Sister, Sister.

My sis Meisha is great. Of all the friends I've ever had, none were so likable as her. I guess that's the beauty of family. This is Meisha's most recent blog entry, and my response.



I sit in my math class, the chatter around me. I try to focus on my assignment but my attempts fail. I contemplate my life, where I fit in this world. What is my role? How can I help? Who's life have I impacted? I try to look into the near future. What choices can I make to change everything for the better? Confusion sets in. Who are my true friends? Who can I really talk to? Who am I? I often wonder who really cares about me. I know a lot of people care, but who would really miss me if I were to leave? As I walk through the halls between classes, I see cliques and couples everywhere. Obviously I am alone. Do I try to force myself into a group that doesn't really like me and where I feel I don't belong? Or do I accept being alone and focus on building my family relationships? If I chose the latter, will that inhibit me when it comes to finding an eternal companion? Which leads to the whole dating world, the cause of strife with many teens. I am no different. Do I pursue someone who doesn't live nearby and our attempts to see each other constantly fail? Or do I try to date other people who have not shown any sort of interest at all? Am I setting myself up for failure? If so, how do I set myself up for success? And we mustn't forget about school. While most kids despise school, I thoroughly enjoy learning. But, there are questions that surface. What classes should I take next year? How many college/AP classes can I handle and which ones would I benefit the most from? What scholarships, if any, can I apply for? How am I going to afford college? What college am I going to attend? What am I going to do with my life? Confusion...Frustration...Exhaustion!

I have asked myself these same questions for years, and only now am I finding some of the answers. My answers are not your answers, but they comprise the only advice I can give to you.

What is my role?
-- My role is ever-changing. Sometimes I am a student, sometimes an employee, and sometimes a cook. The never-ending roles I fill include: family member, good do-er, and learner. I feel like the greater purpose of my life is to improve the lives of others.

How can I help?
-- Depends on the situation. I'm still finding the answer to this question...

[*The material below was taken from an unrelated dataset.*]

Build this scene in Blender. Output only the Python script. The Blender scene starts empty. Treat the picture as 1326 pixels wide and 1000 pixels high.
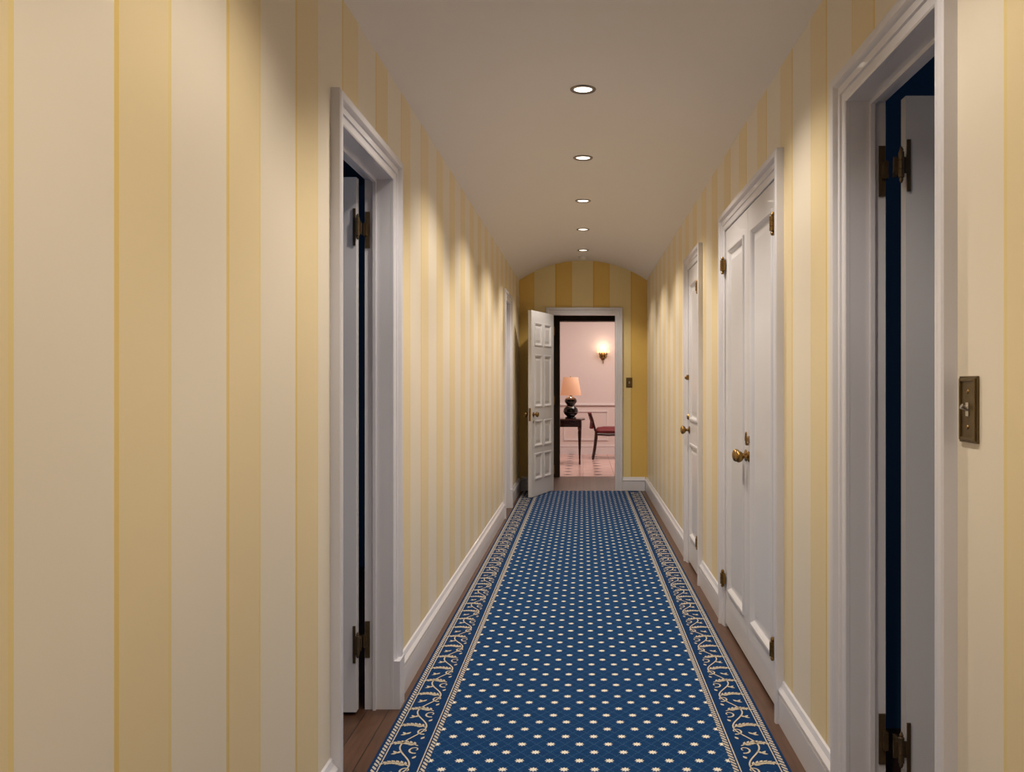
import bpy, bmesh, math, random
from mathutils import Vector, Matrix
random.seed(3)
F=1139.0; W=0.74; T=0.10; EYE=1.26; END=10.2; OH=2.04; CW=0.085
SPR=2.44; APX=2.67
sc=bpy.context.scene
def lin(c):
    r=[]
    for v in c[:3]:
        v=v/255.0
        r.append(v/12.92 if v<=0.04045 else ((v+0.055)/1.055)**2.4)
    return (r[0],r[1],r[2],1.0)
# ---------------------------------------------------------------- node helper
class NB:
    def __init__(s,name):
        s.mat=bpy.data.materials.new(name); s.mat.use_nodes=True
        s.nt=s.mat.node_tree; s.n=s.nt.nodes; s.l=s.nt.links
        s.b=s.n['Principled BSDF']
    def put(s,inp,v):
        if isinstance(v,(int,float)): inp.default_value=v
        elif isinstance(v,tuple): inp.default_value=v
        else: s.l.new(v,inp)
    def m(s,op,a,b=None,c=None,clamp=False):
        n=s.n.new('ShaderNodeMath'); n.operation=op; n.use_clamp=clamp
        s.put(n.inputs[0],a)
        if b is not None: s.put(n.inputs[1],b)
        if c is not None: s.put(n.inputs[2],c)
        return n.outputs[0]
    def mix(s,f,a,b):
        n=s.n.new('ShaderNodeMix'); n.data_type='RGBA'
        s.put(n.inputs[0],f); s.put(n.inputs[6],a); s.put(n.inputs[7],b)
        return n.outputs[2]
    def xyz(s):
        tc=s.n.new('ShaderNodeTexCoord'); sp=s.n.new('ShaderNodeSeparateXYZ')
        s.l.new(tc.outputs['Object'],sp.inputs[0]); s.tc=tc
        return sp.outputs
    def noise(s,scale,detail=3,vec=None,scl=None):
        n=s.n.new('ShaderNodeTexNoise'); n.inputs['Scale'].default_value=scale; n.inputs['Detail'].default_value=detail
        tc=s.n.new('ShaderNodeTexCoord')
        if scl:
            mp=s.n.new('ShaderNodeMapping'); mp.inputs['Scale'].default_value=scl
            s.l.new(tc.outputs['Object'],mp.inputs[0]); s.l.new(mp.outputs[0],n.inputs['Vector'])
        else: s.l.new(tc.outputs['Object'],n.inputs['Vector'])
        return n.outputs[0]
    def bump(s,h,strength=0.2,dist=0.002):
        n=s.n.new('ShaderNodeBump'); n.inputs['Strength'].default_value=strength; n.inputs['Distance'].default_value=dist
        s.l.new(h,n.inputs['Height']); s.l.new(n.outputs[0],s.b.inputs['Normal'])
    def col(s,c): s.put(s.b.inputs['Base Color'],c)
def simple(name,c,rough=0.5,metal=0.0,var=0.04,nscale=6.0,emit=None,es=1.0,bump=0.0,coat=0.0):
    b=NB(name); c=lin(c)
    d=tuple([max(0,v*(1-var*2)) for v in c[:3]]+[1.0])
    b.col(b.mix(b.noise(nscale),d,c))
    b.b.inputs['Roughness'].default_value=rough; b.b.inputs['Metallic'].default_value=metal
    b.b.inputs['Coat Weight'].default_value=coat
    if bump: b.bump(b.noise(nscale*8),bump)
    if emit:
        b.b.inputs['Emission Color'].default_value=lin(emit); b.b.inputs['Emission Strength'].default_value=es
    return b.mat
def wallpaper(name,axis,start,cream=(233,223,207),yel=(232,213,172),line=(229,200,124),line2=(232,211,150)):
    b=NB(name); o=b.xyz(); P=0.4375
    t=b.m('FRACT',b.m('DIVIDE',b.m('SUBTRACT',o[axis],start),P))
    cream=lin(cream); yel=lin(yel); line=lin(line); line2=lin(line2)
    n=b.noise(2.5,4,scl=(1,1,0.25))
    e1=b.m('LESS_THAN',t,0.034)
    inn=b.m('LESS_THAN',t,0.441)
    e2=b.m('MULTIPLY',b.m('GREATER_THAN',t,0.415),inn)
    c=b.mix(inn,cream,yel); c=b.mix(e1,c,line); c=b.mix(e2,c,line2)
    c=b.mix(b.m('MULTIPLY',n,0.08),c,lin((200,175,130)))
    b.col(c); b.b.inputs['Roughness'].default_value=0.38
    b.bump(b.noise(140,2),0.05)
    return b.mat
M={}
M['wl']=wallpaper('wallpaper_stripe_left',1,1.388)
M['wr']=wallpaper('wallpaper_stripe_right',1,1.354)
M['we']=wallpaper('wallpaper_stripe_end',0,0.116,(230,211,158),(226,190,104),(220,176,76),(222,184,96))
M['ceil']=simple('ceiling_paint',(234,228,226),0.7,var=0.01)
M['trim']=simple('white_trim_gloss',(220,219,229),0.28,var=0.02,coat=0.2)
M['door']=simple('white_door_paint',(220,219,226),0.3,var=0.02,coat=0.2)
M['blue']=simple('blue_room_paint',(46,96,142),0.6)
M['brass']=simple('aged_brass',(160,126,74),0.34,1.0,var=0.2,nscale=30)
M['bronze']=simple('dark_bronze',(104,86,62),0.42,0.5,var=0.25,nscale=40)
M['antique']=simple('antique_brass_plate',(112,92,60),0.38,0.6,var=0.2,nscale=50)
M['chrome']=simple('nickel_ring',(140,132,122),0.3,0.9)
M['silver']=simple('nickel_toggle',(200,195,190),0.25,0.9)
M['lens']=simple('lamp_lens',(255,250,240),0.3,emit=(255,244,226),es=3.0)
M['darkwood']=simple('dark_stained_wood',(60,40,32),0.45,var=0.2,nscale=10)
M['mahog']=simple('mahogany',(62,22,17),0.25,var=0.25,nscale=14,coat=0.4)
M['black']=simple('black_glaze',(14,13,14),0.12,coat=0.6)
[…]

Who's life have I impacted?
--Everyone I am closely involved with, plus more. By promoting fair labor practices and awareness of sustainability, I am potentially impacting people I will never meet. I try and keep the "greater good" in mind when making decisions, but it's not always easy. I guess it's important to remember that even small decisions can add up to large impact, and thus that seemingly innocent mistakes can do great harm. It also works the other way; doing good can have great impact, on large or small scale.

* You have impacted my life, and all of our family members. I hope you never underestimate your importance as my sister.

What choices can I make to change everything for the better?
-- You can't fix everything... at least, not yet. It sucks. In the meantime figure out what is most important to you... which can be very hard to do. I sometimes find what I thought was most important is flawed and then my priorities change.

Who are my true friends?
-- In high school I felt like I had 1.5 "true" friends. But, when I left for college that .5 increased to a whole number, and the other whole number disappeared. I've only really stayed in close contact with one person from high school. And here at college? I've made some amazing friends that I love dearly but they come and go. Each new school year brings a new round of people into my life, and nothing ever really stays the same.

The best advice I can give is to find friends that sincerely care about you... which may not happen for a few years. Egocentricity is all too prevalent in our age group. I'm guilty! And I'm slowly learning that my family is the best friend(s) I can have.

Who can I really talk to?
-- ? Me? That's who I talk to :)

Who am I?
-- This may be the least constant... I am always changing, and I like it. With knowledge comes growth. So many factors influence who I am. BUT, these last 6 months of my life have really started to feel right. And I'm finally becoming the person I really want to be.

Who would really miss me if I were to leave?
-- A few friends, but mostly family. Plain and simple.

Do I try to force myself into a group that doesn't really like me and where I feel I don't belong?
-- That's what I tried to do in high school, and it never worked. I just kind of floated from group to group, never being an insider.

Or do I accept being alone and focus on building my family relationships?
-- Alone is such a relative term, and has a very negative connotation. I'm sorry. I love you.

Will that inhibit me when it comes to finding an eternal companion?
--You're on your own for this one babe. Me and eternal aren't even on the same page. BUT, my guess is that if an eternal companion and family are things you strive for, then improving familial relationships shouldn't hurt. It's all one and the same, right? At least that's how I feel.... my future partner MUST be part of the family. Although you should know that the amazingness of our family is sometime intimidating to potential partners. :)

**** All those dating questions? ACK. GAAAAAAAH. I have no answers.

And college? Don't worry- affording college can always be worked out.

You know Meish, this blog leads me to believe that you should no longer be in high school. You are much too mature to be there... come to college! You'll love it. :) I can't wait.

Comments

  1. When I was in high school, and Sara was on her mission I would write her letters full of questions and she would so sweetly answer each question. no matter how idiotic, (I once asked about if I could surivie having braces at Junior Prom) and I think it was in those letters that we became friends. You are both so lucky to have each other!